A l'occasion du Conseil des ministres du 16 novembre 2011, Nathalie Kosciusko-Morizet, ministre de l'Ecologie, et Eric Besson, ministre de l'Energie, ont présenté les exercices de prospectives énergétique à l'horizon 2050 lancés par leurs ministères respectifs.
Ruptures nécessaires pour atteindre le facteur 4
Nathalie Kosciusko-Morizet a présentée une communication relative à la stratégie de réduction des émissions de CO2 à l'horizon 2050, reprenant certaines conclusions du rapport remis au début du mois par le président du groupe de travail Trajectoires 2020-2050, le professeur d'économie à l'université Paris-Dauphine, Christian de Perthuis.
Rappelant l'objectif du facteur 4, à savoir une réduction des émissions de gaz à effet de serre d'ici 2050 pour les pays développés, la ministre a tout d'abord pointé deux "atouts solides" dont dispose la France : "une production [d'électricité] parmi les moins carbonées au monde" et de la mise sur le marché des "véhicules […] les moins émetteurs en CO2 d'Europe".
Par ailleurs, "l'atteinte des engagements, pris par la France dans le cadre du protocole de Kyoto, pour 2012 est acquise, et nous sommes en bonne voie pour atteindre les objectifs 2020 définis au niveau européen", a estimé la ministre ajoutant cependant que "pour atteindre l'objectif fixé pour 2050, des ruptures de technologie et d'organisation seront nécessaires".

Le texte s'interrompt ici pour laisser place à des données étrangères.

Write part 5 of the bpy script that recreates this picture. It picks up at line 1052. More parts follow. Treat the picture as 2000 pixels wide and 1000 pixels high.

La taxe carbone proposée officiellement
La ministre a repris trois recommandations formulées par le rapport : renforcer les mesures de politique industrielle favorisant la transition vers une économie sobre en carbone ; agir à la fois sur la demande, en incitant à l'efficacité énergétique, et sur l'offre en encourageant les procédés de production sobres en carbone ; mettre en place des incitations économiques et réglementaires offrant une visibilité aux entreprises à moyen terme et en particulier la mise en place d'une taxe carbone et la fixation de nouveaux objectifs à l'horizon 2030 ; utiliser le produit des enchères de quotas CO2 prévues à partir de 2013 et des futures taxes carbone pour favoriser la croissance économique, l'innovation technologique, l'équité sociale et la politique climatique ; anticiper les évolutions du marché de l'emploi et préparer les transitions professionnelles.
Les consommateurs veulent être entendus
En réaction à ces présentation, la CLCV "demande un débat public décentralisé sur notre modèle énergétique", dans le cadre de la révision de la PPI.
Rappelant qu'elle siège à la commission Energie 2050, l'association de consommateurs considère que le débat sur le modèle énergétique "a trop longtemps été « capté » durant de longues années par certains corps d'experts".
"Aujourd'hui, nous sommes manifestement à un moment stratégique où des choix s'imposent", estime la CLCV précisant qu'"un tel choix de société […exige…] d'organiser un débat national décentralisé au plus près des consommateurs, usagers et citoyens, sur la base des nombreux scenarii énergétiques chiffrés".
De son côté, Eric Besson a annoncé que "l'élaboration de [la programmation pluriannuelle des investissements (PPI)] débutera en 2012 et sera précédée d'une large consultation, afin que l'ensemble des acteurs de l'énergie, consommateurs, représentants des salariés, industriels, opérateurs et associations, y contribuent".
Quant à la commission Energies 2050 chargée d'évaluer, d'ici au 31 janvier 2012, différents scénarios énergétiques pour la France à l'horizon 2050, elle réalise le travail prospectif en amont de la préparation de la PPI qui sera présentée devant le Parlement au cours de l'année 2013. Celle-ci "identifiera les investissements souhaitables dans le secteur de l'énergie au regard de la sécurité d'approvisionnement", a-t-il précisé, ajoutant qu'elle "portera en particulier sur les secteurs de l'électricité, du gaz et de la chaleur".
"Les prix de l'énergie, la protection de l'environnement, en particulier la lutte contre le réchauffement climatique, la sécurité d'approvisionnement de la France et l'acceptabilité sociétale seront évalués pour chaque scénario", a indiqué le ministre précisant que "l'analyse intégrera l'évolution de la demande d'énergie, le potentiel d'efficacité énergétique et l'offre d'énergie".
Mix énergétique ou sortie du nucléaire ?
Enfin, la transition vers une sortie progressive du nucléaire, à horizon 2050, voire 2040, ou vers une réduction progressive de la part du nucléaire, présentée initialement comme l'une des pistes de travail de la commission, n'est plus ouvertement avancée par le Eric Besson.
Le ministre a simplement précisé que "concernant plus particulièrement l'offre électrique, l'allongement de la durée d'exploitation et le rythme de passage à la troisième génération des réacteurs seront examinés tout comme le « mix » de production global", s'abstenant de préciser les scénarios étudiés en matière de mix énergétique.